■ What to produce: Type out the complete listing below word for word, without its pictures.

■ Supplied information:

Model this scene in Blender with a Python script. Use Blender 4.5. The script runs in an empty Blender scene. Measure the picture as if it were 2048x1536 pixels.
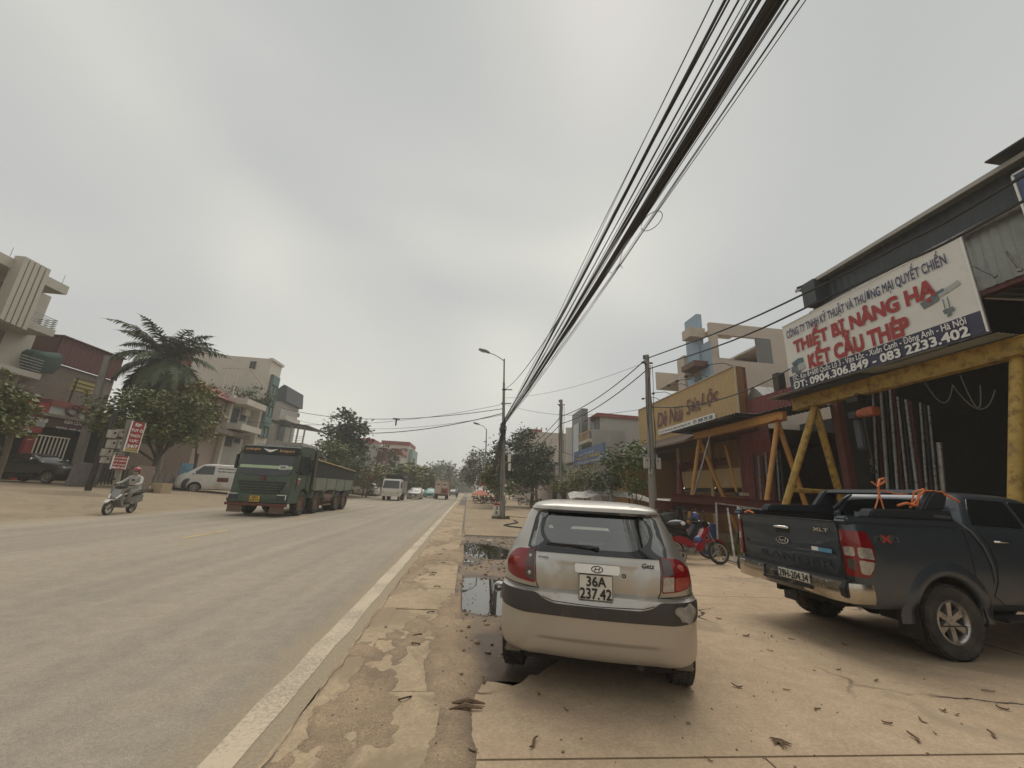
import bpy, bmesh, math, random
import numpy as np
from mathutils import Vector, Matrix, Euler, noise as mnoise
random.seed(7)
R = math.radians
SC = bpy.context.scene
COL = SC.collection
# ------------------------------------------------------------------ camera
F_PX, CAM_H = 784.5, 1.54
PITCH, ROLL, YAW = R(15.38), R(2.99), R(5.47)
cam = bpy.data.cameras.new('camera'); camo = bpy.data.objects.new('camera', cam); COL.objects.link(camo)
cam.sensor_width = 36; cam.lens = 36 * F_PX / 2048; cam.clip_start = .05; cam.clip_end = 3000
camo.location = (0, 0, CAM_H)
camo.rotation_euler = (Matrix.Rotation(-YAW, 3, 'Z') @ Matrix.Rotation(PITCH, 3, 'X') @ Matrix.Rotation(R(90), 3, 'X') @ Matrix.Rotation(-ROLL, 3, 'Z').inverted()).to_euler()
SC.camera = camo
# ------------------------------------------------------------------ world: overcast sky
SUN_EL, SUN_AZ = R(62), R(20)
w = bpy.data.worlds.new('World'); SC.world = w; w.use_nodes = True
nt = w.node_tree; nt.nodes.clear()
def wn(t, **k):
    n = nt.nodes.new(t)
    for a, b in k.items(): setattr(n, a, b)
    return n
out = wn('ShaderNodeOutputWorld'); bg = wn('ShaderNodeBackground'); bg2 = wn('ShaderNodeBackground'); mixs = wn('ShaderNodeMixShader')
sky = wn('ShaderNodeTexSky', sky_type='NISHITA', sun_disc=False, sun_elevation=SUN_EL, sun_rotation=SUN_AZ, dust_density=4.0, air_density=1.2)
nt.links.new(sky.outputs[0], bg.inputs[0]); bg.inputs[1].default_value = .05
tc = wn('ShaderNodeTexCoord'); mp = wn('ShaderNodeMapping'); mp.inputs['Scale'].default_value = (1, 1, 1.7)
mp.inputs['Location'].default_value = (.35, .1, .2)
n1 = wn('ShaderNodeTexNoise'); n1.inputs['Scale'].default_value = 1.5; n1.inputs['Detail'].default_value = 1.6; n1.inputs['Roughness'].default_value = .42; n1.inputs['Distortion'].default_value = .35
cr = wn('ShaderNodeValToRGB'); e = cr.color_ramp.elements
e[0].position = .28; e[0].color = (.430, .448, .438, 1); e[1].position = .74; e[1].color = (.675, .672, .605, 1)
m_ = e.new(.5); m_.color = (.515, .520, .502, 1)
nt.links.new(tc.outputs['Generated'], mp.inputs[0]); nt.links.new(mp.outputs[0], n1.inputs['Vector']); nt.links.new(n1.outputs['Fac'], cr.inputs[0])
nt.links.new(cr.outputs[0], bg2.inputs[0]); bg2.inputs[1].default_value = 1.0
mixs.inputs[0].default_value = .93
nt.links.new(bg.outputs[0], mixs.inputs[1]); nt.links.new(bg2.outputs[0], mixs.inputs[2]); nt.links.new(mixs.outputs[0], out.inputs[0])
# ------------------------------------------------------------------ sun, exposure
sl = bpy.data.lights.new('sun', 'SUN'); sl.energy = 1.5; sl.angle = R(50); sl.color = (1, .95, .86)
so = bpy.data.objects.new('sun', sl); COL.objects.link(so)
sd = Vector((math.sin(SUN_AZ) * math.cos(SUN_EL), math.cos(SUN_AZ) * math.cos(SUN_EL), math.sin(SUN_EL)))
so.rotation_euler = sd.to_track_quat('Z', 'Y').to_euler(); so.location = (0, 0, 60)
vs = SC.view_settings; vs.view_transform = 'Standard'; vs.look = 'None'; vs.exposure = .2; vs.gamma = 1; vs.use_curve_mapping = False
SC.cycles.use_denoising = True; SC.cycles.max_bounces = 6; SC.cycles.transparent_max_bounces = 12; SC.cycles.caustics_reflective = False; SC.cycles.caustics_refractive = False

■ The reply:
Model this scene in Blender with a Python script. Use Blender 4.5. The script runs in an empty Blender scene. Measure the picture as if it were 2048x1536 pixels.
import bpy, bmesh, math, random
import numpy as np
from mathutils import Vector, Matrix, Euler, noise as mnoise
random.seed(7)
R = math.radians
SC = bpy.context.scene
COL = SC.collection
# ------------------------------------------------------------------ camera
F_PX, CAM_H = 784.5, 1.54
PITCH, ROLL, YAW = R(15.38), R(2.99), R(5.47)
cam = bpy.data.cameras.new('camera'); camo = bpy.data.objects.new('camera', cam); COL.objects.link(camo)
cam.sensor_width = 36; cam.lens = 36 * F_PX / 2048; cam.clip_start = .05; cam.clip_end = 3000
camo.location = (0, 0, CAM_H)
camo.rotation_euler = (Matrix.Rotation(-YAW, 3, 'Z') @ Matrix.Rotation(PITCH, 3, 'X') @ Matrix.Rotation(R(90), 3, 'X') @ Matrix.Rotation(-ROLL, 3, 'Z').inverted()).to_euler()
SC.camera = camo
# ------------------------------------------------------------------ world: overcast sky
SUN_EL, SUN_AZ = R(62), R(20)
w = bpy.data.worlds.new('World'); SC.world = w; w.use_nodes = True
nt = w.node_tree; nt.nodes.clear()
def wn(t, **k):
    n = nt.nodes.new(t)
    for a, b in k.items(): setattr(n, a, b)
    return n
out = wn('ShaderNodeOutputWorld'); bg = wn('ShaderNodeBackground'); bg2 = wn('ShaderNodeBackground'); mixs = wn('ShaderNodeMixShader')
sky = wn('ShaderNodeTexSky', sky_type='NISHITA', sun_disc=False, sun_elevation=SUN_EL, sun_rotation=SUN_AZ, dust_density=4.0, air_density=1.2)
nt.links.new(sky.outputs[0], bg.inputs[0]); bg.inputs[1].default_value = .05
tc = wn('ShaderNodeTexCoord'); mp = wn('ShaderNodeMapping'); mp.inputs['Scale'].default_value = (1, 1, 1.7)
mp.inputs['Location'].default_value = (.35, .1, .2)
n1 = wn('ShaderNodeTexNoise'); n1.inputs['Scale'].default_value = 1.5; n1.inputs['Detail'].default_value = 1.6; n1.inputs['Roughness'].default_value = .42; n1.inputs['Distortion'].default_value = .35
cr = wn('ShaderNodeValToRGB'); e = cr.color_ramp.elements
e[0].position = .28; e[0].color = (.430, .448, .438, 1); e[1].position = .74; e[1].color = (.675, .672, .605, 1)
m_ = e.new(.5); m_.color = (.515, .520, .502, 1)
nt.links.new(tc.outputs['Generated'], mp.inputs[0]); nt.links.new(mp.outputs[0], n1.inputs['Vector']); nt.links.new(n1.outputs['Fac'], cr.inputs[0])
nt.links.new(cr.outputs[0], bg2.inputs[0]); bg2.inputs[1].default_value = 1.0
mixs.inputs[0].default_value = .93
nt.links.new(bg.outputs[0], mixs.inputs[1]); nt.links.new(bg2.outputs[0], mixs.inputs[2]); nt.links.new(mixs.outputs[0], out.inputs[0])
# ------------------------------------------------------------------ sun, exposure
sl = bpy.data.lights.new('sun', 'SUN'); sl.energy = 1.5; sl.angle = R(50); sl.color = (1, .95, .86)
so = bpy.data.objects.new('sun', sl); COL.objects.link(so)
sd = Vector((math.sin(SUN_AZ) * math.cos(SUN_EL), math.cos(SUN_AZ) * math.cos(SUN_EL), math.sin(SUN_EL)))
so.rotation_euler = sd.to_track_quat('Z', 'Y').to_euler(); so.location = (0, 0, 60)
vs = SC.view_settings; vs.view_transform = 'Standard'; vs.look = 'None'; vs.exposure = .2; vs.gamma = 1; vs.use_curve_mapping = False
SC.cycles.use_denoising = True; SC.cycles.max_bounces = 6; SC.cycles.transparent_max_bounces = 12; SC.cycles.caustics_reflective = False; SC.cycles.caustics_refractive = False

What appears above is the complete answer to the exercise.